Task>
Print the whole listing exactly.

Provided entries>
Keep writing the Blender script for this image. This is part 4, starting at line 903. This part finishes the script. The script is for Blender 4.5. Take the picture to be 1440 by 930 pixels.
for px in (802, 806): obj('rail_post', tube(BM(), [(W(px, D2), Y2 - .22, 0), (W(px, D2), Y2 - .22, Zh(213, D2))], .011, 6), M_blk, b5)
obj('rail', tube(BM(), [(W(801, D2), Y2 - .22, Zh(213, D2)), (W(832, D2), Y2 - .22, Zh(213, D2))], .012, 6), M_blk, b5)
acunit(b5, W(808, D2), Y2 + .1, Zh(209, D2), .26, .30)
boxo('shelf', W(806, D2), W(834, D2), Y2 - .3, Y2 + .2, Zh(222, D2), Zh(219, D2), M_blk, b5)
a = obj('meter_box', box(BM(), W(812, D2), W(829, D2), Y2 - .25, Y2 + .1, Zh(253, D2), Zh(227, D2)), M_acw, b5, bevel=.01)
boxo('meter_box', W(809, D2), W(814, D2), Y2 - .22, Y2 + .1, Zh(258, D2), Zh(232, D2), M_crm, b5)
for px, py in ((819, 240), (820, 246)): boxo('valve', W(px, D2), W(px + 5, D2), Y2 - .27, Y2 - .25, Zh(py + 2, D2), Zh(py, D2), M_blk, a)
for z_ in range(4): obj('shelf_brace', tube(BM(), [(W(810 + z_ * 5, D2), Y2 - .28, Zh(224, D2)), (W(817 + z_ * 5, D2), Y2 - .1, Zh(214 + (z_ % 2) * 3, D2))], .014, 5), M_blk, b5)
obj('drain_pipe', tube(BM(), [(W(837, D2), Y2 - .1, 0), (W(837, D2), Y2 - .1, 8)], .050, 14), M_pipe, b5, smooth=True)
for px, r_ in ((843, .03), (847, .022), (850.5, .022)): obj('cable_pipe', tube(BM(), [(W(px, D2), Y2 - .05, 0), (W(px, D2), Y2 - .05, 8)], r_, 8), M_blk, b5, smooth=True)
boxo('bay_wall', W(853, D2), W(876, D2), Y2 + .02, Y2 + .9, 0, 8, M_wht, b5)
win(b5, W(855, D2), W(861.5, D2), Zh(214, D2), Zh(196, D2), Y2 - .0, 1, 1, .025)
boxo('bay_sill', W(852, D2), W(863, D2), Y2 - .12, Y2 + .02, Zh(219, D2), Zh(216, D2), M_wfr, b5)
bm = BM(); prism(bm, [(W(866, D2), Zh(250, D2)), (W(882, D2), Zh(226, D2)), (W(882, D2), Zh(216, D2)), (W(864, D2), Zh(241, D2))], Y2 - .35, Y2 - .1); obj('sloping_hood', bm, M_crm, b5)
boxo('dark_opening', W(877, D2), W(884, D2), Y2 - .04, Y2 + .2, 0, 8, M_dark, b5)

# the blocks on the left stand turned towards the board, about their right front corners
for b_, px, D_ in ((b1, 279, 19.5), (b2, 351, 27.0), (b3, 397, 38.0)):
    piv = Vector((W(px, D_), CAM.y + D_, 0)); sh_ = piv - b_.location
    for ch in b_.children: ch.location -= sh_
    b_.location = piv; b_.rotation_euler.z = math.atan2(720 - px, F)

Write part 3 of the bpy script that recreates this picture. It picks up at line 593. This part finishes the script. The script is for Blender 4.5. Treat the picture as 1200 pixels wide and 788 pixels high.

Result below>
Keep writing the Blender script for this image. This is part 4, starting at line 903. This part finishes the script. The script is for Blender 4.5. Take the picture to be 1440 by 930 pixels.
for px in (802, 806): obj('rail_post', tube(BM(), [(W(px, D2), Y2 - .22, 0), (W(px, D2), Y2 - .22, Zh(213, D2))], .011, 6), M_blk, b5)
obj('rail', tube(BM(), [(W(801, D2), Y2 - .22, Zh(213, D2)), (W(832, D2), Y2 - .22, Zh(213, D2))], .012, 6), M_blk, b5)
acunit(b5, W(808, D2), Y2 + .1, Zh(209, D2), .26, .30)
boxo('shelf', W(806, D2), W(834, D2), Y2 - .3, Y2 + .2, Zh(222, D2), Zh(219, D2), M_blk, b5)
a = obj('meter_box', box(BM(), W(812, D2), W(829, D2), Y2 - .25, Y2 + .1, Zh(253, D2), Zh(227, D2)), M_acw, b5, bevel=.01)
boxo('meter_box', W(809, D2), W(814, D2), Y2 - .22, Y2 + .1, Zh(258, D2), Zh(232, D2), M_crm, b5)
for px, py in ((819, 240), (820, 246)): boxo('valve', W(px, D2), W(px + 5, D2), Y2 - .27, Y2 - .25, Zh(py + 2, D2), Zh(py, D2), M_blk, a)
for z_ in range(4): obj('shelf_brace', tube(BM(), [(W(810 + z_ * 5, D2), Y2 - .28, Zh(224, D2)), (W(817 + z_ * 5, D2), Y2 - .1, Zh(214 + (z_ % 2) * 3, D2))], .014, 5), M_blk, b5)
obj('drain_pipe', tube(BM(), [(W(837, D2), Y2 - .1, 0), (W(837, D2), Y2 - .1, 8)], .050, 14), M_pipe, b5, smooth=True)
for px, r_ in ((843, .03), (847, .022), (850.5, .022)): obj('cable_pipe', tube(BM(), [(W(px, D2), Y2 - .05, 0), (W(px, D2), Y2 - .05, 8)], r_, 8), M_blk, b5, smooth=True)
boxo('bay_wall', W(853, D2), W(876, D2), Y2 + .02, Y2 + .9, 0, 8, M_wht, b5)
win(b5, W(855, D2), W(861.5, D2), Zh(214, D2), Zh(196, D2), Y2 - .0, 1, 1, .025)
boxo('bay_sill', W(852, D2), W(863, D2), Y2 - .12, Y2 + .02, Zh(219, D2), Zh(216, D2), M_wfr, b5)
bm = BM(); prism(bm, [(W(866, D2), Zh(250, D2)), (W(882, D2), Zh(226, D2)), (W(882, D2), Zh(216, D2)), (W(864, D2), Zh(241, D2))], Y2 - .35, Y2 - .1); obj('sloping_hood', bm, M_crm, b5)
boxo('dark_opening', W(877, D2), W(884, D2), Y2 - .04, Y2 + .2, 0, 8, M_dark, b5)

# the blocks on the left stand turned towards the board, about their right front corners
for b_, px, D_ in ((b1, 279, 19.5), (b2, 351, 27.0), (b3, 397, 38.0)):
    piv = Vector((W(px, D_), CAM.y + D_, 0)); sh_ = piv - b_.location
    for ch in b_.children: ch.location -= sh_
    b_.location = piv; b_.rotation_euler.z = math.atan2(720 - px, F)

Write part 3 of the bpy script that recreates this picture. It picks up at line 593. This part finishes the script. The script is for Blender 4.5. Treat the picture as 1200 pixels wide and 788 pixels high.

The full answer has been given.